=== DATASET SECTION ===
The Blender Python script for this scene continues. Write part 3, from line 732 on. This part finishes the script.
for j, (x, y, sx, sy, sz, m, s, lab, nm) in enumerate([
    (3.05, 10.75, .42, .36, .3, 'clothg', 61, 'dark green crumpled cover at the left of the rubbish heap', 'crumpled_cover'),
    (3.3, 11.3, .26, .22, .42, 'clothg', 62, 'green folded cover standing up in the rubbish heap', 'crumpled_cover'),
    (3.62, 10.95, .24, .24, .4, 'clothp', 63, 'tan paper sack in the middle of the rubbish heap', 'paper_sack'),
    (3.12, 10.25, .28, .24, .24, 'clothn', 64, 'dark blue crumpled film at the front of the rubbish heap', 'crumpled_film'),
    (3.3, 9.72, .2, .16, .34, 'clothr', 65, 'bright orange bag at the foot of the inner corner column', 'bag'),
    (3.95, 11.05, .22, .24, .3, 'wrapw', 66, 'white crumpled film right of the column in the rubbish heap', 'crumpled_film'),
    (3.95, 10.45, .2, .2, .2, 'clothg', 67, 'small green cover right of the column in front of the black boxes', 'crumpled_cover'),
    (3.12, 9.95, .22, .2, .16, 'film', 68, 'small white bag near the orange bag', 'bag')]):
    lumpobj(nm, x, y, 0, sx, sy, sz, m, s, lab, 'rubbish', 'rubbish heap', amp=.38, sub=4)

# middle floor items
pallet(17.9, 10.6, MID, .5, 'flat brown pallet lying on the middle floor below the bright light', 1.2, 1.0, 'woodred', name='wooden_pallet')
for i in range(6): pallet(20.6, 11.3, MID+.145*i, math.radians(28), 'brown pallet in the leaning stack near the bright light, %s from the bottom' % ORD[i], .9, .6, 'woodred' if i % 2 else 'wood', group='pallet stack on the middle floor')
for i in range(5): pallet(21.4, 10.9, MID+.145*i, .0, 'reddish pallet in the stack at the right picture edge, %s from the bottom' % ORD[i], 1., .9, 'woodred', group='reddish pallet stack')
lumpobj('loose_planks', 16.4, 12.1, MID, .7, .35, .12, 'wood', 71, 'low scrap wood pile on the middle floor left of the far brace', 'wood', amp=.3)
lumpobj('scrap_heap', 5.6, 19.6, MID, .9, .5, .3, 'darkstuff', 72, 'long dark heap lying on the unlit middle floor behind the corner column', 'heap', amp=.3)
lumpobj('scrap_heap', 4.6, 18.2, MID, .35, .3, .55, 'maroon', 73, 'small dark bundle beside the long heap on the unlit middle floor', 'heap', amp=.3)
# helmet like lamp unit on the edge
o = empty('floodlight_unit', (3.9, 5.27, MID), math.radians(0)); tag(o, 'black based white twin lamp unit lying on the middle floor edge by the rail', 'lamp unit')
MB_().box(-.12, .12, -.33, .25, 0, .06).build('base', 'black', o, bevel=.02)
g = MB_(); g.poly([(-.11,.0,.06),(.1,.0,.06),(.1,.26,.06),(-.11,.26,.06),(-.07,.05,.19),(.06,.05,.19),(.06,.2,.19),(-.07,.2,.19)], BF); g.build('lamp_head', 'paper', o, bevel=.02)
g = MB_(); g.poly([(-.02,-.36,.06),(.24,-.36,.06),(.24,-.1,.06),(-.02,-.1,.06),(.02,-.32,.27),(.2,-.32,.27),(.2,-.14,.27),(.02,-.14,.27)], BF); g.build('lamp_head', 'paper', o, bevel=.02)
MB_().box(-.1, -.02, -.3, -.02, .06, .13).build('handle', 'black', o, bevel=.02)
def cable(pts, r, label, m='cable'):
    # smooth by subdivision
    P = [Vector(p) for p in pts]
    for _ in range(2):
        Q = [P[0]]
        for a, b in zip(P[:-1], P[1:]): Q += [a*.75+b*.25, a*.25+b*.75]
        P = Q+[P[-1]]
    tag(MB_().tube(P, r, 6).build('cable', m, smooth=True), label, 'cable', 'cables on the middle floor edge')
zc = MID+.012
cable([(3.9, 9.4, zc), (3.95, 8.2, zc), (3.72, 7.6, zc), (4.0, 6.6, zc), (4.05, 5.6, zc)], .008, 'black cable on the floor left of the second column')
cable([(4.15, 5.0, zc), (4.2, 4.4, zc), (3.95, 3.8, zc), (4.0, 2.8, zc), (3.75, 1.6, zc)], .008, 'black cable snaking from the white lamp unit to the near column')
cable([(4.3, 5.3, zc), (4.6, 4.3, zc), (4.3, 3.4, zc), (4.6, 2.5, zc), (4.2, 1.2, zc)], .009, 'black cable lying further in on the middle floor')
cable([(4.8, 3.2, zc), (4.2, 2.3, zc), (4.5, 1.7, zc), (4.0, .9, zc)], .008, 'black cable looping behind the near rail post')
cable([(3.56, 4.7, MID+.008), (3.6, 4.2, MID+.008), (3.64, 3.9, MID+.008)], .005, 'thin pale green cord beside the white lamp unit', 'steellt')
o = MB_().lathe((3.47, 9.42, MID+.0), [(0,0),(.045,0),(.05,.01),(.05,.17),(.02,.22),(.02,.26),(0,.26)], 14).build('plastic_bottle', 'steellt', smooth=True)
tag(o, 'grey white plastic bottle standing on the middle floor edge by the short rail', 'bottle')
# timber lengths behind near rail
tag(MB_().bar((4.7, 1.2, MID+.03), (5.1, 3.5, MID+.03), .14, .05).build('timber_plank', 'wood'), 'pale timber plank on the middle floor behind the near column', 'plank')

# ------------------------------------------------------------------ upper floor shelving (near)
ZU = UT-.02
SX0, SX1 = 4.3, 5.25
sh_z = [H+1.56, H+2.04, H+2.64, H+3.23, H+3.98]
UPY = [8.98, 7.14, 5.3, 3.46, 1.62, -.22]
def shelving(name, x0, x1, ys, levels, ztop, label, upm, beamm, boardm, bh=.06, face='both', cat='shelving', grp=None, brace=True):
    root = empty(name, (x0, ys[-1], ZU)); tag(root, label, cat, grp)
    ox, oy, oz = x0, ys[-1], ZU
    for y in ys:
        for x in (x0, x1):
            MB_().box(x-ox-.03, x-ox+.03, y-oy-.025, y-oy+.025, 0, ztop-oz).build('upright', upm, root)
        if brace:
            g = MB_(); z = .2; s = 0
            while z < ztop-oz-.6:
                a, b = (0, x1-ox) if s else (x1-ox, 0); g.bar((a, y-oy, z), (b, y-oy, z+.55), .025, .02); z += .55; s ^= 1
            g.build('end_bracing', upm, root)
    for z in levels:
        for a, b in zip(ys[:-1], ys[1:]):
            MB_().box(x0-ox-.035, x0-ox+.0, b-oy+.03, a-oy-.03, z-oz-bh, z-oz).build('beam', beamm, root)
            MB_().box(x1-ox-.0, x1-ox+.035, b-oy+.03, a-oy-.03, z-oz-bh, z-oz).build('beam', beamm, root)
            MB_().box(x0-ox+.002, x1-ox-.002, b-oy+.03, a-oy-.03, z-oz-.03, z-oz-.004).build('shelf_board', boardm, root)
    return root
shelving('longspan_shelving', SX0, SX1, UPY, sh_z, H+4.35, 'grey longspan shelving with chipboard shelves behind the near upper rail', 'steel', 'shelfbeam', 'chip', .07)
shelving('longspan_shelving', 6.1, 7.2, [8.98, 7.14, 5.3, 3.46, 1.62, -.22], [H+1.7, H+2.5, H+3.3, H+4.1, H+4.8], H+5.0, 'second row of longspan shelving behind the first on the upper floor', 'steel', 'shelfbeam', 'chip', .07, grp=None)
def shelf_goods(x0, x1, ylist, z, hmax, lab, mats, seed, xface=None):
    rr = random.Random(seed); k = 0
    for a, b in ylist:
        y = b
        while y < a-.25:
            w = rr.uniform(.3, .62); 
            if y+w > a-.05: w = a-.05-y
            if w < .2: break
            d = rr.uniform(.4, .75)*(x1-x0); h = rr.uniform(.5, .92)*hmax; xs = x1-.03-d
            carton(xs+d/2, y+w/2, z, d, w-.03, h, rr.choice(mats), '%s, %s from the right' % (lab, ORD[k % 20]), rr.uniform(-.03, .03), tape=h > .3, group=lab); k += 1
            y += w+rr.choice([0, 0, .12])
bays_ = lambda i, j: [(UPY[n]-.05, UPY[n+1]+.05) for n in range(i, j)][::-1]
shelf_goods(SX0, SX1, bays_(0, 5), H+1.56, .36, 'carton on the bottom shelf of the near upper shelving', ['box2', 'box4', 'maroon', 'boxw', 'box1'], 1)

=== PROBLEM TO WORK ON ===
Return nothing but the lines from the start of the listing above through the line containing "heap', amp=.38, sub=4)", exactly as given.

=== REPLY ===
The Blender Python script for this scene continues. Write part 3, from line 732 on. This part finishes the script.
for j, (x, y, sx, sy, sz, m, s, lab, nm) in enumerate([
    (3.05, 10.75, .42, .36, .3, 'clothg', 61, 'dark green crumpled cover at the left of the rubbish heap', 'crumpled_cover'),
    (3.3, 11.3, .26, .22, .42, 'clothg', 62, 'green folded cover standing up in the rubbish heap', 'crumpled_cover'),
    (3.62, 10.95, .24, .24, .4, 'clothp', 63, 'tan paper sack in the middle of the rubbish heap', 'paper_sack'),
    (3.12, 10.25, .28, .24, .24, 'clothn', 64, 'dark blue crumpled film at the front of the rubbish heap', 'crumpled_film'),
    (3.3, 9.72, .2, .16, .34, 'clothr', 65, 'bright orange bag at the foot of the inner corner column', 'bag'),
    (3.95, 11.05, .22, .24, .3, 'wrapw', 66, 'white crumpled film right of the column in the rubbish heap', 'crumpled_film'),
    (3.95, 10.45, .2, .2, .2, 'clothg', 67, 'small green cover right of the column in front of the black boxes', 'crumpled_cover'),
    (3.12, 9.95, .22, .2, .16, 'film', 68, 'small white bag near the orange bag', 'bag')]):
    lumpobj(nm, x, y, 0, sx, sy, sz, m, s, lab, 'rubbish', 'rubbish heap', amp=.38, sub=4)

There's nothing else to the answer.